Blunt head, big eyes and a body whose side-to-side cross section is the shape of an inverted triangle. The sweeping pectoral fins have the curvature of a wing when opened and extend almost all the way back to the tail. The forked tail also aids in flying. The lower lobe is twice as long as the upper, and the fish dips this lower part in the water while in flight to add propulsion. A well thought out animal. I tried to feed it to a passing boobie, but the bird would have nothing to do with it.

Soon after a large school of fish passed below Murre. One’s appreciation of the ocean on a boat under sail is all about surfaces, the shape and size of waves, their white caps, the reflection of sky, one’s attitude on these waves relative to the wind, etc., but drifting as we were, I could begin to appreciate depth. I did not recognize the fish that were scattered below us, some quite deep, so I brought in the trailing lure to see if they could be tempted.

My fishing rig is 300 yards of 150 pound test line on a plastic spool, at the end of which is a lure intended to imitate a wounded herring, or some such. No fancy rod and reel. While trolling the line is simply looped around a stern cleat. My catch, when I am so lucky, is brought in hand over hand.

I undid a length of line from the spool and, Mexican panguero style, I twirled the lure above my head like a lasso and let fly. The lure went out, the line went out, and the spool leapt from my hand and into the water.

I screamed and almost jumped after it. This is my only set–losing it would be disaster. I ran for the boat hook and lunged for the floating spool just as the now sunken lure was grabbed by a fish. All, including a small Dorado, were brought aboard safely.

I regretted tossing back my Dorado catch from a few days ago. Mercy, it occurred to me, is not a concept the sea or its creatures have much use for. In fact, in a fanciful conversation with a passing tropic bird, I was instructed that it’s an idea much reviled by folks in these parts. Opportunities are not limitless. You must catch fish when you can.

So I did. I lowered the lure into the school and jigged, and the Dorado went mad. I had three aboard within ten minutes. The second of these bled profusely while still in the water, and suddenly there was a large, olive colored shark moving slowly through the school. Nothing happened. The Dorado did not spook; the shark did go for my bleeder and did not loop back. But on deck there was a sudden chill. I had thought Murre and I alone out here–in fact we were becalmed in somebody’s back yard.

The bleeder also fought for a long time after coming aboard and made the entirety of the white cockpit look like a blood speckled Easter egg.

I cleaned the fish immediately. Then, more from a sense of duty than desire, ate the smaller one raw. I cut off only a small piece at first, but it tasted so delicious–fresh and soft and sweet and delicately of ocean–that I quickly devoured the whole thing.

Also on the surface of the water was a kind of water skimmer insect. Tiny–the size of a mosquito and white. Two of them. 700 miles from nowhere, water skimmers.
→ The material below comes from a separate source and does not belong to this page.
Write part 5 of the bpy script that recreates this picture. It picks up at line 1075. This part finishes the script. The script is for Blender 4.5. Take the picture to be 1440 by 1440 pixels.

By early afternoon the wind had returned. During the calm I had shifted our rig–the poled out genoa and the mizzen staysail–from starboard to port tack so that we could begin to put some southing into our westing, but sadly the 8 knots we now sail on is out of the north, and our course nearly due south. Such is my luck this passage.

The water is a deep electric sapphire blue; the sky, pale with powdery cumulus, and the easy swell lolls me. I could camp here for weeks, but the Pacific is not a park–we must press on, we must get south. We are in a hurry.

One Comment
  1. Florence Dodington permalink
    May 5, 2011 1:49 am

    Randall – I love reading your posts. Do you think that eating flying fish will become a delicacy soon? I have always thought that they would be much like other small, thin fishes.

    Take care, keep writing and be alert!